Süreç devam ediyor. Adı bile son derece sıcak ve insana hoş geliyor: Terörsüz Türkiye.
Çok çektik, anlamını ve ne demek olduğunu iyi bilirim. Terörün, silah ve bomba seslerinin arasında, kan ve gözyaşı içinde büyüyen ve yetişen bir nesiliz biz. Bir zamanlar neredeyse hepimizin belinde silah vardı. Silahsız olmazdı çünkü yaşanamazdı, ekmek-su gibi bir ihtiyaçtı.
Şehirlerde hiç beklemediğimiz anda silahlar patlardı. Ummadığımız bir anda yanımızdaki araç havaya uçardı. Altına bomba yerleştirilen aracın kaputunun başımın üzerinden uçup gittiğine tanıklık bile ettim.
Okula polis korumasında gruplar halinde giderdik.
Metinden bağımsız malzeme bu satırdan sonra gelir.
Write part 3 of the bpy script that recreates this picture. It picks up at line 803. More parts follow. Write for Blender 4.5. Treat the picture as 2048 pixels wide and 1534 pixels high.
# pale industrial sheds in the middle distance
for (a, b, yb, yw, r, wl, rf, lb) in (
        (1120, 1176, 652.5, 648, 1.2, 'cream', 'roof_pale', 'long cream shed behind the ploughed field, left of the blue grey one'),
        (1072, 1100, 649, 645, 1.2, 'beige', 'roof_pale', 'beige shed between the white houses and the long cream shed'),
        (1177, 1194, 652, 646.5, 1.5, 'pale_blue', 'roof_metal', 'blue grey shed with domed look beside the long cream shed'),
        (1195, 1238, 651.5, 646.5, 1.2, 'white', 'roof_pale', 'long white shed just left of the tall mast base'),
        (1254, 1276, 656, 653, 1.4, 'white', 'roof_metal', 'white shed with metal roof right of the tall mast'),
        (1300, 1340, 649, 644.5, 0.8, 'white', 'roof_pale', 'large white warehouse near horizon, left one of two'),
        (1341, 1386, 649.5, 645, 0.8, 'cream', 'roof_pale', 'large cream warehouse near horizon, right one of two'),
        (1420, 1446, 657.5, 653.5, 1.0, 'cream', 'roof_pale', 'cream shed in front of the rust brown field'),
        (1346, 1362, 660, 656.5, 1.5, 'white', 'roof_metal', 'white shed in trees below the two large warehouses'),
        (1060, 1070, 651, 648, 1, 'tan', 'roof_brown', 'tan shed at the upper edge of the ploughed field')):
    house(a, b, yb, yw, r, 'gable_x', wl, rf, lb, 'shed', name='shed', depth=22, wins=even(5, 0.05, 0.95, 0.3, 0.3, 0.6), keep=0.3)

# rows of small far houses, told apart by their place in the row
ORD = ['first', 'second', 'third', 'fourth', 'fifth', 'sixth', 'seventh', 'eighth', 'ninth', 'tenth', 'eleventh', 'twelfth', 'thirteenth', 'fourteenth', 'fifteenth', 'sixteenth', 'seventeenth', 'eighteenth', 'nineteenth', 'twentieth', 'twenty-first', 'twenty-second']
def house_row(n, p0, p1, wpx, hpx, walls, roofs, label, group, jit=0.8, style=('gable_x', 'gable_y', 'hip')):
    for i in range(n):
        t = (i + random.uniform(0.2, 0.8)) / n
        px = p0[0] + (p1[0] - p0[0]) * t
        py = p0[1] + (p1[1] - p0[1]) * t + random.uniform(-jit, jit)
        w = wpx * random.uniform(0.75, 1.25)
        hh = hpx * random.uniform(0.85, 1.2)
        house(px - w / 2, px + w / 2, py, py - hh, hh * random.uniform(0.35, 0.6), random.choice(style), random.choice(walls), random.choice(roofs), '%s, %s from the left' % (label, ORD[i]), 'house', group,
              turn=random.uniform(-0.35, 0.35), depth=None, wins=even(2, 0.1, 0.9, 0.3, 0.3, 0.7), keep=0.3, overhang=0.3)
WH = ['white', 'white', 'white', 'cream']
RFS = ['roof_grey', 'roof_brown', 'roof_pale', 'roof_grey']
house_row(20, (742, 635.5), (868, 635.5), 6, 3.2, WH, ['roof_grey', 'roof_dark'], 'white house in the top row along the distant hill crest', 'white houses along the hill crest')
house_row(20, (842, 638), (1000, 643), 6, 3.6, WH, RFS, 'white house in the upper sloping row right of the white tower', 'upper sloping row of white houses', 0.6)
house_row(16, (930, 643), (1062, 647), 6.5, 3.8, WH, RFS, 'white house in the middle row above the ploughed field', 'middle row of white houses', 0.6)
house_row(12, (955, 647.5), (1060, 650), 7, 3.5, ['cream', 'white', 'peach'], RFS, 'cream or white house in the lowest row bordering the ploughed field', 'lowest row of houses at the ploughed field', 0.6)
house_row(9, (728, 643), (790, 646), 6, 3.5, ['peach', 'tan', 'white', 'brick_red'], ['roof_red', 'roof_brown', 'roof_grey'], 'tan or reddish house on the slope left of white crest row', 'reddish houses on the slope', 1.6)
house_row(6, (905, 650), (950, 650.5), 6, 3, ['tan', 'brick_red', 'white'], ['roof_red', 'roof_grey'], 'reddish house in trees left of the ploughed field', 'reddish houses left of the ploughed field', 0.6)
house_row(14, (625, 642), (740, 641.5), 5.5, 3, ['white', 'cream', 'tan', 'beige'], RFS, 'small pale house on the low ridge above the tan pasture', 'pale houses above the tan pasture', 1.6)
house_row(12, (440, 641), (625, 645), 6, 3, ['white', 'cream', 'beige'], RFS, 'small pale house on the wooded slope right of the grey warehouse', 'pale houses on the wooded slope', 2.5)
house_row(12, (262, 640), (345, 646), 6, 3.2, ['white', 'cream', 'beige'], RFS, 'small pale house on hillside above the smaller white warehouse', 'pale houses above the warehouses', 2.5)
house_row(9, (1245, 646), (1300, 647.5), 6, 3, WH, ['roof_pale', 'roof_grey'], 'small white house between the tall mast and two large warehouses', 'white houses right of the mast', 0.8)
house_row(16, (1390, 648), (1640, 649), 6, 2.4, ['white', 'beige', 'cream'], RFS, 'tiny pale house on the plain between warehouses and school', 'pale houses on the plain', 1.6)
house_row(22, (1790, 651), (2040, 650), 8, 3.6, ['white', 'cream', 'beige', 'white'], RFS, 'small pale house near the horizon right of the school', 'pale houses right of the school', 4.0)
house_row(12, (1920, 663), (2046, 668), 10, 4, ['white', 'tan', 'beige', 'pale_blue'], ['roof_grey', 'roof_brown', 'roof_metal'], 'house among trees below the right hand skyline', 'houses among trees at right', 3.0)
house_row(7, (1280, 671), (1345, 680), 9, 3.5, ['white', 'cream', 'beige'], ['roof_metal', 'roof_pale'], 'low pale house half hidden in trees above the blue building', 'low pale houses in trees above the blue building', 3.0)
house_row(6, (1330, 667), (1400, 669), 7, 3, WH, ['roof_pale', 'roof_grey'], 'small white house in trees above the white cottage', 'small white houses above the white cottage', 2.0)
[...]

Yine de zaman zaman kurşunlanırdık. Çok arkadaşımız yaralandı ya da kaybettik bu tür olaylarda. Hayatın rutinleriydi bunlar bizim için.
Gençliğimizi yaşayamadık, gülmek, eğlenmek gibi en insani duygular olmadı bizim o yıllarımızda. Hep acı ve gözyaşı vardı. Toprağa verdiğimiz arkadaşlarımızın, dostlarımızın anaları ağlarken, gülümsemek bile imkansızdı. Olmazdı, olamazdı!
Biz içe kapanıp birbirimizi boğazlarken, ülke düşmanları ve emperyalistler zevk içinde ellerini ovuşturuyorlardı.
Çok ilginçtir...
1980 öncesi Türkiye'ye yönelik silah sevkiyatı, Bulgaristan'daki Vitoşa Otel'den yönlendiriliyordu. Oradan gelen silahlar, sağcı ya da solcu demeden, bedeli mukabilinde herkese gidiyordu. Biz birbirimizi yerken, onlar akan kan üzerinden para kazanıyordu.
Bugün pek çok insan inanmaz, ama Suriye bile Türkiye ile oynuyor, adeta alay ediyordu. Katil Beşar Esad'ın katil babası Hafız Esad'ın kontrolünde TİKKO-Acilciler adında bir örgüt vardı. Sözde "solculuk" adına kurşunlama ve bombalama eylemlerinde bulunurdu. Merak edenler açıp internete bakabilir. Bunların Engin Erkiner isimli liderleri her şeyi yıllar sonra tek tek kamuoyuna açıkladı.
Kısacası...
Neler yaşadık biz neler!..
Sonra 1980 Darbesi gerçekleşti. O da bir başka travma ve büyük acıydı. En önemli icraatı, en sağdan en sola kadar bütün siyasetçilerin "hayır, olamaz" dedikleri ABD üsleri ile ilgili bütün talepleri kabul etmesi oldu.